**Data segment**
— BEGIN —

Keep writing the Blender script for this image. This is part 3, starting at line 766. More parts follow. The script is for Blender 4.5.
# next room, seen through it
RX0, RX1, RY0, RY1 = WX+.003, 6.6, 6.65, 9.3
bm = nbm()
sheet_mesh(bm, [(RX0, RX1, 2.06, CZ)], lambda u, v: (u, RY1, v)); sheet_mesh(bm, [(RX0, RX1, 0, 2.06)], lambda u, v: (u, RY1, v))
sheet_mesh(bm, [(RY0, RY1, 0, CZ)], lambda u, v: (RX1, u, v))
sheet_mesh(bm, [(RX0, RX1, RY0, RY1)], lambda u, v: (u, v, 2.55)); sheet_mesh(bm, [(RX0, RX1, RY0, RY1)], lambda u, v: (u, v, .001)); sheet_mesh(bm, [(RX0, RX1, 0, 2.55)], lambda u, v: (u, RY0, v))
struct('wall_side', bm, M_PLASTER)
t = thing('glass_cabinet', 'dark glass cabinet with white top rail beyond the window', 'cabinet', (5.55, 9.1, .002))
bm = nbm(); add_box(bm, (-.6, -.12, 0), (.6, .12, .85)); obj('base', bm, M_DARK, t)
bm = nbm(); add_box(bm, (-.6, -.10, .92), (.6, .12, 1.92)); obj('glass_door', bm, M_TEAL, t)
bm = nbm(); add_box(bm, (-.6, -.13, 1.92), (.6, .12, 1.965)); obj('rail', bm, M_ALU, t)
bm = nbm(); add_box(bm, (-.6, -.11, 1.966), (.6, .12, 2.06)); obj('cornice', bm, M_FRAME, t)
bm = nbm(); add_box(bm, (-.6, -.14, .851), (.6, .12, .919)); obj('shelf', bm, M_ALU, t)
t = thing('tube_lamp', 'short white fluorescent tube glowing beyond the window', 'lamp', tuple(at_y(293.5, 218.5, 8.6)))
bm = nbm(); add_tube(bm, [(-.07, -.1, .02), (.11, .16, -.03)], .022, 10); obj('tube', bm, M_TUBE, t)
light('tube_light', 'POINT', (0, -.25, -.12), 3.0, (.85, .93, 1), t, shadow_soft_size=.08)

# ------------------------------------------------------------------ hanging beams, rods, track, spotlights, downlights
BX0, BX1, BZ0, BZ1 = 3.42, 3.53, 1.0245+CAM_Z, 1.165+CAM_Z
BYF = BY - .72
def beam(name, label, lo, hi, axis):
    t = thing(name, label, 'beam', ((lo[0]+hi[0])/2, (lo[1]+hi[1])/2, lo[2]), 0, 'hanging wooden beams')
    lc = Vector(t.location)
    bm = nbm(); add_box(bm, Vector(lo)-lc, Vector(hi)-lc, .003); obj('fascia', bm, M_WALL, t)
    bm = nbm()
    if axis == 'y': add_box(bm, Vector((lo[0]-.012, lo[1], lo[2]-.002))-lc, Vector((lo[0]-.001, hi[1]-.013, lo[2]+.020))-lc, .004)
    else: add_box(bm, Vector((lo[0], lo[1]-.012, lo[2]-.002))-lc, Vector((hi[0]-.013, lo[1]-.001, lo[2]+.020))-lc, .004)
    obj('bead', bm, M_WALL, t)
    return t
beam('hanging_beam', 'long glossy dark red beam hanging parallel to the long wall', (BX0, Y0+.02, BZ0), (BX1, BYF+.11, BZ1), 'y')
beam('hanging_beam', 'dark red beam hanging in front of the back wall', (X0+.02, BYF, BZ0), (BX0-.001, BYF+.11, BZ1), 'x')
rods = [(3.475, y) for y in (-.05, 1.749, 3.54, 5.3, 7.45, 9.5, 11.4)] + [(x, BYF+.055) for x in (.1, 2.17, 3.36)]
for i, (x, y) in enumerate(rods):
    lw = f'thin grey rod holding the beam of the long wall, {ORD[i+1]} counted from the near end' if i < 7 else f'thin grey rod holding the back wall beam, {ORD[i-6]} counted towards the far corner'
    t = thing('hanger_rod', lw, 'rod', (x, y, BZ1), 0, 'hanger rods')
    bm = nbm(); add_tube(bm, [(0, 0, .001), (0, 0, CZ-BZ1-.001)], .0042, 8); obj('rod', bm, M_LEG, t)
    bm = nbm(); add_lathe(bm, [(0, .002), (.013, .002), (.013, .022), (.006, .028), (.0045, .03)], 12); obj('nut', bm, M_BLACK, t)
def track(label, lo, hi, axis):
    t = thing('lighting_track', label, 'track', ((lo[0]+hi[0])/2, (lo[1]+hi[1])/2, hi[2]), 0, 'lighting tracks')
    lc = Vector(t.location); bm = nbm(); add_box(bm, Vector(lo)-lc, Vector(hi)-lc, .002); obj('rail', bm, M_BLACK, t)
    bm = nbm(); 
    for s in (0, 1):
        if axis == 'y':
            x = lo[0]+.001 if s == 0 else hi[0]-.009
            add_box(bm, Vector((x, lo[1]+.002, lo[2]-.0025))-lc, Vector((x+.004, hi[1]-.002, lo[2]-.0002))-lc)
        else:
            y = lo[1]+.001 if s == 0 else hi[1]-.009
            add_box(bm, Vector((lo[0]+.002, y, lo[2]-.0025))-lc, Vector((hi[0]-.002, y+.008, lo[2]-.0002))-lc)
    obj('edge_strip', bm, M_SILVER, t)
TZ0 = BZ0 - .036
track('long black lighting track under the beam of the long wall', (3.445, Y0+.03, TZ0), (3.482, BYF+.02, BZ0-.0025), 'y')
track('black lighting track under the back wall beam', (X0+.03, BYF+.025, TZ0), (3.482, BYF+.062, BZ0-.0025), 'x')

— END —

**Exercise prompt**
Write out the whole listing exactly.

**Response to this task**
Keep writing the Blender script for this image. This is part 3, starting at line 766. More parts follow. The script is for Blender 4.5.
# next room, seen through it
RX0, RX1, RY0, RY1 = WX+.003, 6.6, 6.65, 9.3
bm = nbm()
sheet_mesh(bm, [(RX0, RX1, 2.06, CZ)], lambda u, v: (u, RY1, v)); sheet_mesh(bm, [(RX0, RX1, 0, 2.06)], lambda u, v: (u, RY1, v))
sheet_mesh(bm, [(RY0, RY1, 0, CZ)], lambda u, v: (RX1, u, v))
sheet_mesh(bm, [(RX0, RX1, RY0, RY1)], lambda u, v: (u, v, 2.55)); sheet_mesh(bm, [(RX0, RX1, RY0, RY1)], lambda u, v: (u, v, .001)); sheet_mesh(bm, [(RX0, RX1, 0, 2.55)], lambda u, v: (u, RY0, v))
struct('wall_side', bm, M_PLASTER)
t = thing('glass_cabinet', 'dark glass cabinet with white top rail beyond the window', 'cabinet', (5.55, 9.1, .002))
bm = nbm(); add_box(bm, (-.6, -.12, 0), (.6, .12, .85)); obj('base', bm, M_DARK, t)
bm = nbm(); add_box(bm, (-.6, -.10, .92), (.6, .12, 1.92)); obj('glass_door', bm, M_TEAL, t)
bm = nbm(); add_box(bm, (-.6, -.13, 1.92), (.6, .12, 1.965)); obj('rail', bm, M_ALU, t)
bm = nbm(); add_box(bm, (-.6, -.11, 1.966), (.6, .12, 2.06)); obj('cornice', bm, M_FRAME, t)
bm = nbm(); add_box(bm, (-.6, -.14, .851), (.6, .12, .919)); obj('shelf', bm, M_ALU, t)
t = thing('tube_lamp', 'short white fluorescent tube glowing beyond the window', 'lamp', tuple(at_y(293.5, 218.5, 8.6)))
bm = nbm(); add_tube(bm, [(-.07, -.1, .02), (.11, .16, -.03)], .022, 10); obj('tube', bm, M_TUBE, t)
light('tube_light', 'POINT', (0, -.25, -.12), 3.0, (.85, .93, 1), t, shadow_soft_size=.08)

# ------------------------------------------------------------------ hanging beams, rods, track, spotlights, downlights
BX0, BX1, BZ0, BZ1 = 3.42, 3.53, 1.0245+CAM_Z, 1.165+CAM_Z
BYF = BY - .72
def beam(name, label, lo, hi, axis):
    t = thing(name, label, 'beam', ((lo[0]+hi[0])/2, (lo[1]+hi[1])/2, lo[2]), 0, 'hanging wooden beams')
    lc = Vector(t.location)
    bm = nbm(); add_box(bm, Vector(lo)-lc, Vector(hi)-lc, .003); obj('fascia', bm, M_WALL, t)
    bm = nbm()
    if axis == 'y': add_box(bm, Vector((lo[0]-.012, lo[1], lo[2]-.002))-lc, Vector((lo[0]-.001, hi[1]-.013, lo[2]+.020))-lc, .004)
    else: add_box(bm, Vector((lo[0], lo[1]-.012, lo[2]-.002))-lc, Vector((hi[0]-.013, lo[1]-.001, lo[2]+.020))-lc, .004)
    obj('bead', bm, M_WALL, t)
    return t
beam('hanging_beam', 'long glossy dark red beam hanging parallel to the long wall', (BX0, Y0+.02, BZ0), (BX1, BYF+.11, BZ1), 'y')
beam('hanging_beam', 'dark red beam hanging in front of the back wall', (X0+.02, BYF, BZ0), (BX0-.001, BYF+.11, BZ1), 'x')
rods = [(3.475, y) for y in (-.05, 1.749, 3.54, 5.3, 7.45, 9.5, 11.4)] + [(x, BYF+.055) for x in (.1, 2.17, 3.36)]
for i, (x, y) in enumerate(rods):
    lw = f'thin grey rod holding the beam of the long wall, {ORD[i+1]} counted from the near end' if i < 7 else f'thin grey rod holding the back wall beam, {ORD[i-6]} counted towards the far corner'
    t = thing('hanger_rod', lw, 'rod', (x, y, BZ1), 0, 'hanger rods')
    bm = nbm(); add_tube(bm, [(0, 0, .001), (0, 0, CZ-BZ1-.001)], .0042, 8); obj('rod', bm, M_LEG, t)
    bm = nbm(); add_lathe(bm, [(0, .002), (.013, .002), (.013, .022), (.006, .028), (.0045, .03)], 12); obj('nut', bm, M_BLACK, t)
def track(label, lo, hi, axis):
    t = thing('lighting_track', label, 'track', ((lo[0]+hi[0])/2, (lo[1]+hi[1])/2, hi[2]), 0, 'lighting tracks')
    lc = Vector(t.location); bm = nbm(); add_box(bm, Vector(lo)-lc, Vector(hi)-lc, .002); obj('rail', bm, M_BLACK, t)
    bm = nbm(); 
    for s in (0, 1):
        if axis == 'y':
            x = lo[0]+.001 if s == 0 else hi[0]-.009
            add_box(bm, Vector((x, lo[1]+.002, lo[2]-.0025))-lc, Vector((x+.004, hi[1]-.002, lo[2]-.0002))-lc)
        else:
            y = lo[1]+.001 if s == 0 else hi[1]-.009
            add_box(bm, Vector((lo[0]+.002, y, lo[2]-.0025))-lc, Vector((hi[0]-.002, y+.008, lo[2]-.0002))-lc)
    obj('edge_strip', bm, M_SILVER, t)
TZ0 = BZ0 - .036
track('long black lighting track under the beam of the long wall', (3.445, Y0+.03, TZ0), (3.482, BYF+.02, BZ0-.0025), 'y')
track('black lighting track under the back wall beam', (X0+.03, BYF+.025, TZ0), (3.482, BYF+.062, BZ0-.0025), 'x')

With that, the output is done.